DATASET EXTRACT start

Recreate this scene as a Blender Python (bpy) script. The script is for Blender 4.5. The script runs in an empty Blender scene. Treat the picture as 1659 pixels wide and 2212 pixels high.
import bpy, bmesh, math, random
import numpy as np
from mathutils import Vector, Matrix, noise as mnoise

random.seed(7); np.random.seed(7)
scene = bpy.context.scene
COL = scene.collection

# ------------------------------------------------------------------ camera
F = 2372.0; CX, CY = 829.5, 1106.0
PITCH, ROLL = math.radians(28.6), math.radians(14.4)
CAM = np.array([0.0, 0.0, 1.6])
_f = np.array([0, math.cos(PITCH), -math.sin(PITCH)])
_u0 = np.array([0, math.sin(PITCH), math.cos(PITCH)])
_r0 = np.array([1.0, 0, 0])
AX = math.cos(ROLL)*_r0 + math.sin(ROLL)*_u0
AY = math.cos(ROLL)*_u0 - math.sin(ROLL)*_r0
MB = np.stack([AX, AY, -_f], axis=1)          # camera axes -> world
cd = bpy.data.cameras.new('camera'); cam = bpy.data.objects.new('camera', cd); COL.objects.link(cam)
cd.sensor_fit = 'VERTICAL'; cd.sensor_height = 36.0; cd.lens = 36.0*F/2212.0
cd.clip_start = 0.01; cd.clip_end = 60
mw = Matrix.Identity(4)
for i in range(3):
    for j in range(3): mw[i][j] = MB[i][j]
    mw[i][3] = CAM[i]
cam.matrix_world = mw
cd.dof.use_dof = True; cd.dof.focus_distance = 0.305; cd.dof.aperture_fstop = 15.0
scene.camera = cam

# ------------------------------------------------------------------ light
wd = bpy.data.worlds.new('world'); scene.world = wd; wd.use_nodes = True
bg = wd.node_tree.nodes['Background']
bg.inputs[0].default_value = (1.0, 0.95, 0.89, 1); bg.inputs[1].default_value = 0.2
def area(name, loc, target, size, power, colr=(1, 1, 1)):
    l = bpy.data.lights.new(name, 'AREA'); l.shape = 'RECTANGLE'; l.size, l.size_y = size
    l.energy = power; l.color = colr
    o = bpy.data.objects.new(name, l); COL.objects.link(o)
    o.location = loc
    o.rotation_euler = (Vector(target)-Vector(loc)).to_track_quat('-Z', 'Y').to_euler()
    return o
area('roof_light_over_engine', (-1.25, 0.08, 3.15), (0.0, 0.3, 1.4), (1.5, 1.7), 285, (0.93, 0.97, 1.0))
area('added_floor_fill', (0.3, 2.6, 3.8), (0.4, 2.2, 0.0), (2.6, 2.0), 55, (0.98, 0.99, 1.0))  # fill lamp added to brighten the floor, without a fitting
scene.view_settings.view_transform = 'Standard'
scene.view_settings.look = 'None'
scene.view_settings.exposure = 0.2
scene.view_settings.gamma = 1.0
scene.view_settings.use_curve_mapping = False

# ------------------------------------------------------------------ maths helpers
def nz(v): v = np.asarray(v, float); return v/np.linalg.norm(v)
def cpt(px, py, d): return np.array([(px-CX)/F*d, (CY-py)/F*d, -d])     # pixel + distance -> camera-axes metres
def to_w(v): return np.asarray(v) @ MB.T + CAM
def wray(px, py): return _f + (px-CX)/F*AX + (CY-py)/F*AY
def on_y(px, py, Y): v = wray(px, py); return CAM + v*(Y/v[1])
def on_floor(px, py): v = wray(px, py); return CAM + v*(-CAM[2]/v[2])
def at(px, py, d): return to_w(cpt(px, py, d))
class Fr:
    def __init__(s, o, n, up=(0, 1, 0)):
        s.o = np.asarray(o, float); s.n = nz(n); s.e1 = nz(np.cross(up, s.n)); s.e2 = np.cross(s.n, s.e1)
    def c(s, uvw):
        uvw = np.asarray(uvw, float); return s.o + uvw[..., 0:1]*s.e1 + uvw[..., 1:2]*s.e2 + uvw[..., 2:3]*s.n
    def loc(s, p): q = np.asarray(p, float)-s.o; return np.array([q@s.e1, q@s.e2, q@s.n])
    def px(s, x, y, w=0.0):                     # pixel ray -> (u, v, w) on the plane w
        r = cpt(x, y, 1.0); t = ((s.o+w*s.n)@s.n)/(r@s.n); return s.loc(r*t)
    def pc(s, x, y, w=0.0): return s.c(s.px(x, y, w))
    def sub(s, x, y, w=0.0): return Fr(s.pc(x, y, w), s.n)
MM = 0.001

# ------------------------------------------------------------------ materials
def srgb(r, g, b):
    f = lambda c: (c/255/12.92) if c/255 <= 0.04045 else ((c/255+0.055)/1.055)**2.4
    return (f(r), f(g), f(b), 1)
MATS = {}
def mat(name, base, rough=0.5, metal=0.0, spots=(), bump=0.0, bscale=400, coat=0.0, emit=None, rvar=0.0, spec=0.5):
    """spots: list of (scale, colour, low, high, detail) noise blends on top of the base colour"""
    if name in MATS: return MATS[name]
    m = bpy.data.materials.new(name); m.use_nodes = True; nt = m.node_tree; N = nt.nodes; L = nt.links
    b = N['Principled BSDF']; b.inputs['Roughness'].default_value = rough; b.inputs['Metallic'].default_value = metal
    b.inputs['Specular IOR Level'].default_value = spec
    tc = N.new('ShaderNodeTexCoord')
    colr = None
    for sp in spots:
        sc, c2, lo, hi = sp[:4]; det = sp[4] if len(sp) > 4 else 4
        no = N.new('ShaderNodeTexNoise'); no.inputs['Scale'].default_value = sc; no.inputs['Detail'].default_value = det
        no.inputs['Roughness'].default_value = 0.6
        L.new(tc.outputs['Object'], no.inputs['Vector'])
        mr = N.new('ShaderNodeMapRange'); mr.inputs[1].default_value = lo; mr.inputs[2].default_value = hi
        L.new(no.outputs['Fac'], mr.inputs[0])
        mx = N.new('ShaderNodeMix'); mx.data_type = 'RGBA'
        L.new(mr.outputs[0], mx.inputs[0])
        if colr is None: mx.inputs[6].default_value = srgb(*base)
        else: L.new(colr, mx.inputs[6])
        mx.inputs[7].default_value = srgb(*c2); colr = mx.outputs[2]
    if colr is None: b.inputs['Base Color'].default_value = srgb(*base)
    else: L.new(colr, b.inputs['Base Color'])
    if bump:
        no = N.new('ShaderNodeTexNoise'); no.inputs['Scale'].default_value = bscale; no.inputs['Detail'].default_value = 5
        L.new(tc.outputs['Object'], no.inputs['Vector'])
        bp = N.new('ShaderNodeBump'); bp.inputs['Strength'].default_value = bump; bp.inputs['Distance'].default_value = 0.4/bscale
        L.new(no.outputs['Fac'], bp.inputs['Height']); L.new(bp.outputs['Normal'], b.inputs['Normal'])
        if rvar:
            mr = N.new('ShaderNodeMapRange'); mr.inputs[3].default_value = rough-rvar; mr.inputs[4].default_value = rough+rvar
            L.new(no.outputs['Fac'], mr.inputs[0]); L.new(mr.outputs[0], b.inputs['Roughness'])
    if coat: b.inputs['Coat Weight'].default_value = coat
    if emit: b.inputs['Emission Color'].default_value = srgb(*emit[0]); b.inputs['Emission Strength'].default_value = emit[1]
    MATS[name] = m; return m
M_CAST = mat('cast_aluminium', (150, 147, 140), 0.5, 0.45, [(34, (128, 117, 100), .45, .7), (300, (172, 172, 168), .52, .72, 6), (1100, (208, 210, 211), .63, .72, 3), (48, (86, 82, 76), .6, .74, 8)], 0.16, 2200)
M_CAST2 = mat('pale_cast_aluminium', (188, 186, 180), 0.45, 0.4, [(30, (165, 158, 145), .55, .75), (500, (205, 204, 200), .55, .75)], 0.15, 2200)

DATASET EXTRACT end

• [WHAT YOU WILL DO]: Extract all lines as given.

• [WRITTEN SOLUTION]:
Recreate this scene as a Blender Python (bpy) script. The script is for Blender 4.5. The script runs in an empty Blender scene. Treat the picture as 1659 pixels wide and 2212 pixels high.
import bpy, bmesh, math, random
import numpy as np
from mathutils import Vector, Matrix, noise as mnoise

random.seed(7); np.random.seed(7)
scene = bpy.context.scene
COL = scene.collection

# ------------------------------------------------------------------ camera
F = 2372.0; CX, CY = 829.5, 1106.0
PITCH, ROLL = math.radians(28.6), math.radians(14.4)
CAM = np.array([0.0, 0.0, 1.6])
_f = np.array([0, math.cos(PITCH), -math.sin(PITCH)])
_u0 = np.array([0, math.sin(PITCH), math.cos(PITCH)])
_r0 = np.array([1.0, 0, 0])
AX = math.cos(ROLL)*_r0 + math.sin(ROLL)*_u0
AY = math.cos(ROLL)*_u0 - math.sin(ROLL)*_r0
MB = np.stack([AX, AY, -_f], axis=1)          # camera axes -> world
cd = bpy.data.cameras.new('camera'); cam = bpy.data.objects.new('camera', cd); COL.objects.link(cam)
cd.sensor_fit = 'VERTICAL'; cd.sensor_height = 36.0; cd.lens = 36.0*F/2212.0
cd.clip_start = 0.01; cd.clip_end = 60
mw = Matrix.Identity(4)
for i in range(3):
    for j in range(3): mw[i][j] = MB[i][j]
    mw[i][3] = CAM[i]
cam.matrix_world = mw
cd.dof.use_dof = True; cd.dof.focus_distance = 0.305; cd.dof.aperture_fstop = 15.0
scene.camera = cam

# ------------------------------------------------------------------ light
wd = bpy.data.worlds.new('world'); scene.world = wd; wd.use_nodes = True
bg = wd.node_tree.nodes['Background']
bg.inputs[0].default_value = (1.0, 0.95, 0.89, 1); bg.inputs[1].default_value = 0.2
def area(name, loc, target, size, power, colr=(1, 1, 1)):
    l = bpy.data.lights.new(name, 'AREA'); l.shape = 'RECTANGLE'; l.size, l.size_y = size
    l.energy = power; l.color = colr
    o = bpy.data.objects.new(name, l); COL.objects.link(o)
    o.location = loc
    o.rotation_euler = (Vector(target)-Vector(loc)).to_track_quat('-Z', 'Y').to_euler()
    return o
area('roof_light_over_engine', (-1.25, 0.08, 3.15), (0.0, 0.3, 1.4), (1.5, 1.7), 285, (0.93, 0.97, 1.0))
area('added_floor_fill', (0.3, 2.6, 3.8), (0.4, 2.2, 0.0), (2.6, 2.0), 55, (0.98, 0.99, 1.0))  # fill lamp added to brighten the floor, without a fitting
scene.view_settings.view_transform = 'Standard'
scene.view_settings.look = 'None'
scene.view_settings.exposure = 0.2
scene.view_settings.gamma = 1.0
scene.view_settings.use_curve_mapping = False

# ------------------------------------------------------------------ maths helpers
def nz(v): v = np.asarray(v, float); return v/np.linalg.norm(v)
def cpt(px, py, d): return np.array([(px-CX)/F*d, (CY-py)/F*d, -d])     # pixel + distance -> camera-axes metres
def to_w(v): return np.asarray(v) @ MB.T + CAM
def wray(px, py): return _f + (px-CX)/F*AX + (CY-py)/F*AY
def on_y(px, py, Y): v = wray(px, py); return CAM + v*(Y/v[1])
def on_floor(px, py): v = wray(px, py); return CAM + v*(-CAM[2]/v[2])
def at(px, py, d): return to_w(cpt(px, py, d))
class Fr:
    def __init__(s, o, n, up=(0, 1, 0)):
        s.o = np.asarray(o, float); s.n = nz(n); s.e1 = nz(np.cross(up, s.n)); s.e2 = np.cross(s.n, s.e1)
    def c(s, uvw):
        uvw = np.asarray(uvw, float); return s.o + uvw[..., 0:1]*s.e1 + uvw[..., 1:2]*s.e2 + uvw[..., 2:3]*s.n
    def loc(s, p): q = np.asarray(p, float)-s.o; return np.array([q@s.e1, q@s.e2, q@s.n])
    def px(s, x, y, w=0.0):                     # pixel ray -> (u, v, w) on the plane w
        r = cpt(x, y, 1.0); t = ((s.o+w*s.n)@s.n)/(r@s.n); return s.loc(r*t)
    def pc(s, x, y, w=0.0): return s.c(s.px(x, y, w))
    def sub(s, x, y, w=0.0): return Fr(s.pc(x, y, w), s.n)
MM = 0.001

# ------------------------------------------------------------------ materials
def srgb(r, g, b):
    f = lambda c: (c/255/12.92) if c/255 <= 0.04045 else ((c/255+0.055)/1.055)**2.4
    return (f(r), f(g), f(b), 1)
MATS = {}
def mat(name, base, rough=0.5, metal=0.0, spots=(), bump=0.0, bscale=400, coat=0.0, emit=None, rvar=0.0, spec=0.5):
    """spots: list of (scale, colour, low, high, detail) noise blends on top of the base colour"""
    if name in MATS: return MATS[name]
    m = bpy.data.materials.new(name); m.use_nodes = True; nt = m.node_tree; N = nt.nodes; L = nt.links
    b = N['Principled BSDF']; b.inputs['Roughness'].default_value = rough; b.inputs['Metallic'].default_value = metal
    b.inputs['Specular IOR Level'].default_value = spec
    tc = N.new('ShaderNodeTexCoord')
    colr = None
    for sp in spots:
        sc, c2, lo, hi = sp[:4]; det = sp[4] if len(sp) > 4 else 4
        no = N.new('ShaderNodeTexNoise'); no.inputs['Scale'].default_value = sc; no.inputs['Detail'].default_value = det
        no.inputs['Roughness'].default_value = 0.6
        L.new(tc.outputs['Object'], no.inputs['Vector'])
        mr = N.new('ShaderNodeMapRange'); mr.inputs[1].default_value = lo; mr.inputs[2].default_value = hi
        L.new(no.outputs['Fac'], mr.inputs[0])
        mx = N.new('ShaderNodeMix'); mx.data_type = 'RGBA'
        L.new(mr.outputs[0], mx.inputs[0])
        if colr is None: mx.inputs[6].default_value = srgb(*base)
        else: L.new(colr, mx.inputs[6])
        mx.inputs[7].default_value = srgb(*c2); colr = mx.outputs[2]
    if colr is None: b.inputs['Base Color'].default_value = srgb(*base)
    else: L.new(colr, b.inputs['Base Color'])
    if bump:
        no = N.new('ShaderNodeTexNoise'); no.inputs['Scale'].default_value = bscale; no.inputs['Detail'].default_value = 5
        L.new(tc.outputs['Object'], no.inputs['Vector'])
        bp = N.new('ShaderNodeBump'); bp.inputs['Strength'].default_value = bump; bp.inputs['Distance'].default_value = 0.4/bscale
        L.new(no.outputs['Fac'], bp.inputs['Height']); L.new(bp.outputs['Normal'], b.inputs['Normal'])
        if rvar:
            mr = N.new('ShaderNodeMapRange'); mr.inputs[3].default_value = rough-rvar; mr.inputs[4].default_value = rough+rvar
            L.new(no.outputs['Fac'], mr.inputs[0]); L.new(mr.outputs[0], b.inputs['Roughness'])
    if coat: b.inputs['Coat Weight'].default_value = coat
    if emit: b.inputs['Emission Color'].default_value = srgb(*emit[0]); b.inputs['Emission Strength'].default_value = emit[1]
    MATS[name] = m; return m
M_CAST = mat('cast_aluminium', (150, 147, 140), 0.5, 0.45, [(34, (128, 117, 100), .45, .7), (300, (172, 172, 168), .52, .72, 6), (1100, (208, 210, 211), .63, .72, 3), (48, (86, 82, 76), .6, .74, 8)], 0.16, 2200)
M_CAST2 = mat('pale_cast_aluminium', (188, 186, 180), 0.45, 0.4, [(30, (165, 158, 145), .55, .75), (500, (205, 204, 200), .55, .75)], 0.15, 2200)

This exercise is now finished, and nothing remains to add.